Khalil Gibran on Getting Grounded

"Forget not that the earth delights to feel your bare feet and the winds long to play with your hair." - Khalil Gibran

Gibran's The Prophet is one of the best selling and most translated books of all time. In addition to its positive attitude toward humanity, there is a gentle but insistent provocation to reconnect with nature, directly and deeply. 

Twenty years ago, the idea of “connecting with nature” seemed a quaint, old-fashioned notion to me. Sure we hung out on in Central Park when the weather was good, you know, to recharge; but all the best things in life were behind concrete walls (and increasingly, behind our little glowing internet portals).

Nowadays, connecting with nature seems much more like an urgent luxury. I scamper out of my office midday and desperately soak in some rays like some Fear and Loathing or Naked Lunch denizen deciding he should maybe have a glass of orange juice this week. There has been much written about this as a bigger social challenge in the past few decades, including labeling a deficiency of nature an actual disorder.

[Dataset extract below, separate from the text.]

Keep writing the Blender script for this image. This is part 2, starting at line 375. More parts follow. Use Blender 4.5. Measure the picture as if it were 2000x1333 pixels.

To this end, I have been taking time to get outside during the past few weeks, whenever weather allows. It has been a long winter for all of us in the northern hemisphere, and I am really looking to spring. We’ll see about bare feet. I know the earth would delight in it, but so do ticks and plantar warts so…See? There I go again, avoiding the outdoors. Time for a change of scenery!

Speaking of which, Nichole and I have been hard at work on a few additions to our website. I’ll be bringing this substack over to our domain, and we’ll be putting up more of our creative studio’s other projects, including but not limited to all of Nichole’s Paris photography, Paris in Color, The Paris Journal, a few client things and all of that good stuff.

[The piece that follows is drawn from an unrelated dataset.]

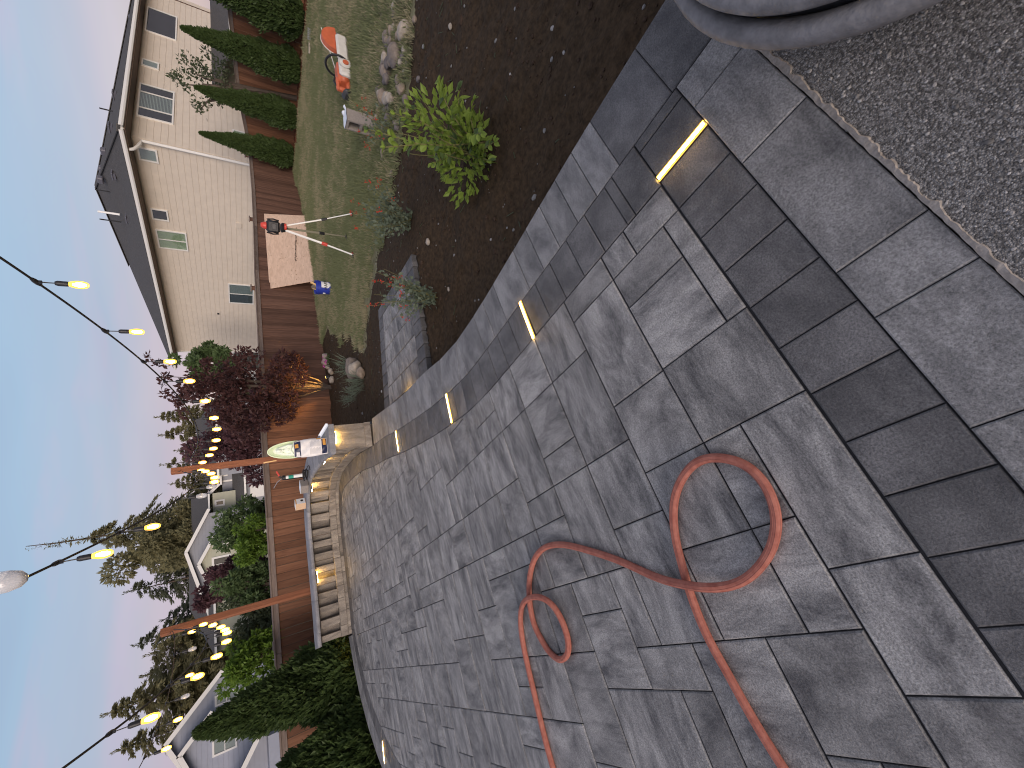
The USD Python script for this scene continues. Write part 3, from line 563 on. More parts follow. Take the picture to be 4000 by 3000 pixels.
for k in (.26, .76): c = 1.38+2.22*k; part(wb, 'mullion', fs_.box(c-.03, c+.03, 3.12, 4.15, .031, .056), 'trim_white')
window(H, fs_, 5.08, 5.52, 3.69, 4.16, back='blind_pale', blinds=[(0, 1)]); window(H, fs_, 8.06, 10.25, 3.14, 4.17); window(H, fs_, .95, 2.0, -.2, 1.0, 1, 1, 'blind_green', blinds=[(0, 1)])
part(H, 'wall_vent', fw_.box(3.30, 3.62, .80, 1.05, .0, .05, .01), 'siding_cream'); part(H, 'wall_lamp', fw_.box(10.2, 10.28, 1.95, 2.05, 0, .10, .02), 'pipe_black')
for k, (a, b) in enumerate(((.36, .34), (.36, .62), (.30, .25), (.55, .12), (.58, .42), (.42, .80), (.44, .93))):
    pass
def on_w(s_, r_):   # a point of the west slope: r_ from the eave to the ridge
    a = c0+(c1-c0)*s_; b = pk+(pf-pk)*min(max((a[1]-pk[1])/(pf[1]-pk[1]), 0), 1); return a+(b-a)*r_
def roof_vent(p): part(H, 'roof_vent', MB().box(p+[0, 0, .08], (.32, .38, .06), None, .02).box(p+[0, 0, .03], (.26, .26, .12)), 'vent_metal')
for x, y in ((450, 685), (503, 855), (545, 1010), (580, 1132), (602, 1227), (438, 500), (452, 372)):
    best = None
    for tt in np.linspace(18, 34, 320):
        q = at_d(x, y, tt)
        for tri, nn in ((0, np.cross(pf-c0, pk-c0)), (1, np.cross(pk-c0, c2-c0))):
            h_ = ((q-c0) @ nn)/np.linalg.norm(nn)
            if best is None or abs(h_) < best[0]: best = (abs(h_), q)
    roof_vent(best[1])
for x, y, m, r_ in ((405, 830, 'pvc_white', .05), (412, 860, 'pipe_black', .03), (413, 430, 'pipe_black', .03), (395, 745, 'pipe_black', .025)):
    q = at_d(x+8, y, 29.0); part(H, 'vent_pipe', MB().tube([q+[0, 0, -.5], q+[0, 0, .28]], r_, 8), m)
for x, y in ((500, 72), (487, 182), (377, 700), (383, 660), (390, 590)):
    q = at_d(x+4, y, 28.5 if y > 300 else 33.); part(H, 'ridge_vent', MB().box(q+[0, 0, -.1], (.26, .32, .22), None, .04), 'vent_metal')
part(H, 'porch_roof', MB().add(np.array([fs_.p(4.2, 1.75, .02), fs_.p(13.4, 1.75, .02), fs_.p(13.4, 1.02, 2.4), fs_.p(4.2, 1.02, 2.4), fs_.p(4.2, 1.68, .02), fs_.p(13.4, 1.68, .02), fs_.p(13.4, .95, 2.4), fs_.p(4.2, .95, 2.4)]), [[0, 1, 2, 3], [4, 7, 6, 5], [0, 3, 7, 4], [3, 2, 6, 7], [1, 5, 6, 2]]), 'shingle')
part(H, 'porch_fascia', fs_.box(4.2, 13.4, .86, 1.03, 2.41, 2.45), 'trim_white'); part(H, 'porch_post', fs_.box(4.3, 4.45, -1.4, .86, 2.2, 2.35), 'trim_white')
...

I also have an idea for a new project that is not exactly illustrations based on classic literature. Do I dare, do I dare…disturb the uniform content strategy?



About the Art

“I responded to the quote’s personification of the wind and earth, so rather than centering on a person’s experience of the wind, I chose to capture the wind’s experience of a person. How does the wind “see” something? How does it caress someone it longs for? In our illustration, the wind dresses a human form in its movement, becoming a natural surrogate for clothing.”